>> begin
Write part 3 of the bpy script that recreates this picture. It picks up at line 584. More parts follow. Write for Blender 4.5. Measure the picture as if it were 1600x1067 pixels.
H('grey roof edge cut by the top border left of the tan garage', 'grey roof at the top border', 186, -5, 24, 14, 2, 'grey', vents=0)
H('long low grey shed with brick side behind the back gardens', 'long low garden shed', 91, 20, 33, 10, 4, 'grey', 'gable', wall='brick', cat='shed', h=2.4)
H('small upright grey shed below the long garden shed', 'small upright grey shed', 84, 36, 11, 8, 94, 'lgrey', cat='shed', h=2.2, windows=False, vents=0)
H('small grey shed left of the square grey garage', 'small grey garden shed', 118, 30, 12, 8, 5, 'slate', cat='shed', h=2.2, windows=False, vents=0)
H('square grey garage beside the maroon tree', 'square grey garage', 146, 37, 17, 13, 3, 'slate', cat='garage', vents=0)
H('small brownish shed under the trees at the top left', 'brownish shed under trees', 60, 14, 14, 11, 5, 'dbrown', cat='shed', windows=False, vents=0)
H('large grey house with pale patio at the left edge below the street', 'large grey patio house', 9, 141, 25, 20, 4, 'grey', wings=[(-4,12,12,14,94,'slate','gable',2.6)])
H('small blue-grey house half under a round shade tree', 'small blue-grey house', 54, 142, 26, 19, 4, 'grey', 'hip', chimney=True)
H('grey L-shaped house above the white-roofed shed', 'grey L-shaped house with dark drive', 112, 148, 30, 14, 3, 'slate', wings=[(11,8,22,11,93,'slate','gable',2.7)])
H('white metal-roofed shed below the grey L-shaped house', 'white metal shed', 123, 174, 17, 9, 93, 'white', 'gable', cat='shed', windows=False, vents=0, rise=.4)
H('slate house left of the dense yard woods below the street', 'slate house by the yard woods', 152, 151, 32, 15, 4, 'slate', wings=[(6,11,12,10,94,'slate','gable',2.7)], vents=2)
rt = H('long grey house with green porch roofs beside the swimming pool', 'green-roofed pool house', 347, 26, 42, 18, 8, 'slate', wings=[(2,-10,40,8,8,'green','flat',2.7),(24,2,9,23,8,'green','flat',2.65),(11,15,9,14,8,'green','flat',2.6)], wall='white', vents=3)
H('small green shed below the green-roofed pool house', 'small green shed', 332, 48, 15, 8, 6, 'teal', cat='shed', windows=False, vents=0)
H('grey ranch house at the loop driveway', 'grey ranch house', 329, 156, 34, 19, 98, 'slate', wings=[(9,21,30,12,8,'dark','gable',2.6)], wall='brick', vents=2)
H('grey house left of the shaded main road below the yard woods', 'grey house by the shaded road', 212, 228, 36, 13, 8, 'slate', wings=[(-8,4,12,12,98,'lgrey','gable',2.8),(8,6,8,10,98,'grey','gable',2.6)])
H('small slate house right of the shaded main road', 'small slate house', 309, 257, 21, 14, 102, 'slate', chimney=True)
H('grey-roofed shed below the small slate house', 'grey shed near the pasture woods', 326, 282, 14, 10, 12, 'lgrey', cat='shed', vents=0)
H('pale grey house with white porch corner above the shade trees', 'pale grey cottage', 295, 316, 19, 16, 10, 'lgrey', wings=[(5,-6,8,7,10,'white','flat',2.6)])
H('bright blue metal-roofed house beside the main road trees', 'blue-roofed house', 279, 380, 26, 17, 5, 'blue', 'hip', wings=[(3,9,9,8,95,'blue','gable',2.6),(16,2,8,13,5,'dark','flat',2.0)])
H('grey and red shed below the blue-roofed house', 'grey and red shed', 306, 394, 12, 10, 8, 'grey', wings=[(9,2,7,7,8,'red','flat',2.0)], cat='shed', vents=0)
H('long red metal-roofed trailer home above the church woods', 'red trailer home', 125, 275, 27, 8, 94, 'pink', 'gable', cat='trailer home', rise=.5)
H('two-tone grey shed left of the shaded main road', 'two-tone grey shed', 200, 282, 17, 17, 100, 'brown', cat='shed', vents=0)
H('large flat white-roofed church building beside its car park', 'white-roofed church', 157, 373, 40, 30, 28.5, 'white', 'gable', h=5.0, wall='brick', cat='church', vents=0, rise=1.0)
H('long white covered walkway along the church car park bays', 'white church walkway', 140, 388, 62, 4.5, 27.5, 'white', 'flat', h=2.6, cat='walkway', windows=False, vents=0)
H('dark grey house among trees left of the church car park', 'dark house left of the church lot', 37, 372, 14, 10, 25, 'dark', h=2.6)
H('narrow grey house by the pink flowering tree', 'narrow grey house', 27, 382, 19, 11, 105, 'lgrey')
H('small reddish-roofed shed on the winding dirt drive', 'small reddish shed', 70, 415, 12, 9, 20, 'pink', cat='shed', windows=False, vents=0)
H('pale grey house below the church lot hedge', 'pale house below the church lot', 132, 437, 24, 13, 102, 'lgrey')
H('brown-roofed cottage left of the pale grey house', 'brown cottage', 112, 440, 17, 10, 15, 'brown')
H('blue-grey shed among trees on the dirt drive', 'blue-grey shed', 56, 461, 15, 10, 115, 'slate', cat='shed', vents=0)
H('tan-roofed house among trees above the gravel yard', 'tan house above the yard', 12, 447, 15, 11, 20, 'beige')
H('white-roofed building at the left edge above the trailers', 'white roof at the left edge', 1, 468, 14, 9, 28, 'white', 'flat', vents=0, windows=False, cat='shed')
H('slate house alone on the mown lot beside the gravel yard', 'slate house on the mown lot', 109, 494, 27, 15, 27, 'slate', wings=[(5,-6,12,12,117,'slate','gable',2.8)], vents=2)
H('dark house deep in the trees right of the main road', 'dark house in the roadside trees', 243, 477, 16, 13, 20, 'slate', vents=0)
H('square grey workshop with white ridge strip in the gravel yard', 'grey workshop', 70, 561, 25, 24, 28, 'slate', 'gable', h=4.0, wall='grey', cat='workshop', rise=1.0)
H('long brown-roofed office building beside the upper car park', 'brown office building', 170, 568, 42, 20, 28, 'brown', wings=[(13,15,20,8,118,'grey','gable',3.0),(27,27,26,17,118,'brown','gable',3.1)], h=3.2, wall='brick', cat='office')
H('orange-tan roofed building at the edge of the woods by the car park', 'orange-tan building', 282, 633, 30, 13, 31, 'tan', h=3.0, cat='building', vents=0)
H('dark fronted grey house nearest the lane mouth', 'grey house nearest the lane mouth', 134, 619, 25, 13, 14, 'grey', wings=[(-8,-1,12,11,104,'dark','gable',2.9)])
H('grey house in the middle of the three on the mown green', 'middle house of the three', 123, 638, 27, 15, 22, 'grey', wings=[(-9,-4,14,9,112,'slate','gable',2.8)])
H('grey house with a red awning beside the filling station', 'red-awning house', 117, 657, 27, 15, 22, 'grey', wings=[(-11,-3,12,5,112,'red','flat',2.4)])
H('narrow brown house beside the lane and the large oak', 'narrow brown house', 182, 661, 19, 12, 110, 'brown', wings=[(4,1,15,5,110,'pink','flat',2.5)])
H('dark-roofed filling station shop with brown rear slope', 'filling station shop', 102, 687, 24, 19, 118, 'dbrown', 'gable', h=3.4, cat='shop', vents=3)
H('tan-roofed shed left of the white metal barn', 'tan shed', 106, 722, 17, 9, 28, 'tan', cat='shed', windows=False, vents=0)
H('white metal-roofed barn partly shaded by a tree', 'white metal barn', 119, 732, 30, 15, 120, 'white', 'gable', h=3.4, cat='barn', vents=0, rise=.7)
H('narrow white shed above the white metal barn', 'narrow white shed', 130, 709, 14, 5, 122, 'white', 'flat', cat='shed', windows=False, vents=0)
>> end
▶ Exercise requirements: Reproduce the entire listing word for word.

▶ Reply:
Write part 3 of the bpy script that recreates this picture. It picks up at line 584. More parts follow. Write for Blender 4.5. Measure the picture as if it were 1600x1067 pixels.
H('grey roof edge cut by the top border left of the tan garage', 'grey roof at the top border', 186, -5, 24, 14, 2, 'grey', vents=0)
H('long low grey shed with brick side behind the back gardens', 'long low garden shed', 91, 20, 33, 10, 4, 'grey', 'gable', wall='brick', cat='shed', h=2.4)
H('small upright grey shed below the long garden shed', 'small upright grey shed', 84, 36, 11, 8, 94, 'lgrey', cat='shed', h=2.2, windows=False, vents=0)
H('small grey shed left of the square grey garage', 'small grey garden shed', 118, 30, 12, 8, 5, 'slate', cat='shed', h=2.2, windows=False, vents=0)
H('square grey garage beside the maroon tree', 'square grey garage', 146, 37, 17, 13, 3, 'slate', cat='garage', vents=0)
H('small brownish shed under the trees at the top left', 'brownish shed under trees', 60, 14, 14, 11, 5, 'dbrown', cat='shed', windows=False, vents=0)
H('large grey house with pale patio at the left edge below the street', 'large grey patio house', 9, 141, 25, 20, 4, 'grey', wings=[(-4,12,12,14,94,'slate','gable',2.6)])
H('small blue-grey house half under a round shade tree', 'small blue-grey house', 54, 142, 26, 19, 4, 'grey', 'hip', chimney=True)
H('grey L-shaped house above the white-roofed shed', 'grey L-shaped house with dark drive', 112, 148, 30, 14, 3, 'slate', wings=[(11,8,22,11,93,'slate','gable',2.7)])
H('white metal-roofed shed below the grey L-shaped house', 'white metal shed', 123, 174, 17, 9, 93, 'white', 'gable', cat='shed', windows=False, vents=0, rise=.4)
H('slate house left of the dense yard woods below the street', 'slate house by the yard woods', 152, 151, 32, 15, 4, 'slate', wings=[(6,11,12,10,94,'slate','gable',2.7)], vents=2)
rt = H('long grey house with green porch roofs beside the swimming pool', 'green-roofed pool house', 347, 26, 42, 18, 8, 'slate', wings=[(2,-10,40,8,8,'green','flat',2.7),(24,2,9,23,8,'green','flat',2.65),(11,15,9,14,8,'green','flat',2.6)], wall='white', vents=3)
H('small green shed below the green-roofed pool house', 'small green shed', 332, 48, 15, 8, 6, 'teal', cat='shed', windows=False, vents=0)
H('grey ranch house at the loop driveway', 'grey ranch house', 329, 156, 34, 19, 98, 'slate', wings=[(9,21,30,12,8,'dark','gable',2.6)], wall='brick', vents=2)
H('grey house left of the shaded main road below the yard woods', 'grey house by the shaded road', 212, 228, 36, 13, 8, 'slate', wings=[(-8,4,12,12,98,'lgrey','gable',2.8),(8,6,8,10,98,'grey','gable',2.6)])
H('small slate house right of the shaded main road', 'small slate house', 309, 257, 21, 14, 102, 'slate', chimney=True)
H('grey-roofed shed below the small slate house', 'grey shed near the pasture woods', 326, 282, 14, 10, 12, 'lgrey', cat='shed', vents=0)
H('pale grey house with white porch corner above the shade trees', 'pale grey cottage', 295, 316, 19, 16, 10, 'lgrey', wings=[(5,-6,8,7,10,'white','flat',2.6)])
H('bright blue metal-roofed house beside the main road trees', 'blue-roofed house', 279, 380, 26, 17, 5, 'blue', 'hip', wings=[(3,9,9,8,95,'blue','gable',2.6),(16,2,8,13,5,'dark','flat',2.0)])
H('grey and red shed below the blue-roofed house', 'grey and red shed', 306, 394, 12, 10, 8, 'grey', wings=[(9,2,7,7,8,'red','flat',2.0)], cat='shed', vents=0)
H('long red metal-roofed trailer home above the church woods', 'red trailer home', 125, 275, 27, 8, 94, 'pink', 'gable', cat='trailer home', rise=.5)
H('two-tone grey shed left of the shaded main road', 'two-tone grey shed', 200, 282, 17, 17, 100, 'brown', cat='shed', vents=0)
H('large flat white-roofed church building beside its car park', 'white-roofed church', 157, 373, 40, 30, 28.5, 'white', 'gable', h=5.0, wall='brick', cat='church', vents=0, rise=1.0)
H('long white covered walkway along the church car park bays', 'white church walkway', 140, 388, 62, 4.5, 27.5, 'white', 'flat', h=2.6, cat='walkway', windows=False, vents=0)
H('dark grey house among trees left of the church car park', 'dark house left of the church lot', 37, 372, 14, 10, 25, 'dark', h=2.6)
H('narrow grey house by the pink flowering tree', 'narrow grey house', 27, 382, 19, 11, 105, 'lgrey')
H('small reddish-roofed shed on the winding dirt drive', 'small reddish shed', 70, 415, 12, 9, 20, 'pink', cat='shed', windows=False, vents=0)
H('pale grey house below the church lot hedge', 'pale house below the church lot', 132, 437, 24, 13, 102, 'lgrey')
H('brown-roofed cottage left of the pale grey house', 'brown cottage', 112, 440, 17, 10, 15, 'brown')
H('blue-grey shed among trees on the dirt drive', 'blue-grey shed', 56, 461, 15, 10, 115, 'slate', cat='shed', vents=0)
H('tan-roofed house among trees above the gravel yard', 'tan house above the yard', 12, 447, 15, 11, 20, 'beige')
H('white-roofed building at the left edge above the trailers', 'white roof at the left edge', 1, 468, 14, 9, 28, 'white', 'flat', vents=0, windows=False, cat='shed')
H('slate house alone on the mown lot beside the gravel yard', 'slate house on the mown lot', 109, 494, 27, 15, 27, 'slate', wings=[(5,-6,12,12,117,'slate','gable',2.8)], vents=2)
H('dark house deep in the trees right of the main road', 'dark house in the roadside trees', 243, 477, 16, 13, 20, 'slate', vents=0)
H('square grey workshop with white ridge strip in the gravel yard', 'grey workshop', 70, 561, 25, 24, 28, 'slate', 'gable', h=4.0, wall='grey', cat='workshop', rise=1.0)
H('long brown-roofed office building beside the upper car park', 'brown office building', 170, 568, 42, 20, 28, 'brown', wings=[(13,15,20,8,118,'grey','gable',3.0),(27,27,26,17,118,'brown','gable',3.1)], h=3.2, wall='brick', cat='office')
H('orange-tan roofed building at the edge of the woods by the car park', 'orange-tan building', 282, 633, 30, 13, 31, 'tan', h=3.0, cat='building', vents=0)
H('dark fronted grey house nearest the lane mouth', 'grey house nearest the lane mouth', 134, 619, 25, 13, 14, 'grey', wings=[(-8,-1,12,11,104,'dark','gable',2.9)])
H('grey house in the middle of the three on the mown green', 'middle house of the three', 123, 638, 27, 15, 22, 'grey', wings=[(-9,-4,14,9,112,'slate','gable',2.8)])
H('grey house with a red awning beside the filling station', 'red-awning house', 117, 657, 27, 15, 22, 'grey', wings=[(-11,-3,12,5,112,'red','flat',2.4)])
H('narrow brown house beside the lane and the large oak', 'narrow brown house', 182, 661, 19, 12, 110, 'brown', wings=[(4,1,15,5,110,'pink','flat',2.5)])
H('dark-roofed filling station shop with brown rear slope', 'filling station shop', 102, 687, 24, 19, 118, 'dbrown', 'gable', h=3.4, cat='shop', vents=3)
H('tan-roofed shed left of the white metal barn', 'tan shed', 106, 722, 17, 9, 28, 'tan', cat='shed', windows=False, vents=0)
H('white metal-roofed barn partly shaded by a tree', 'white metal barn', 119, 732, 30, 15, 120, 'white', 'gable', h=3.4, cat='barn', vents=0, rise=.7)
H('narrow white shed above the white metal barn', 'narrow white shed', 130, 709, 14, 5, 122, 'white', 'flat', cat='shed', windows=False, vents=0)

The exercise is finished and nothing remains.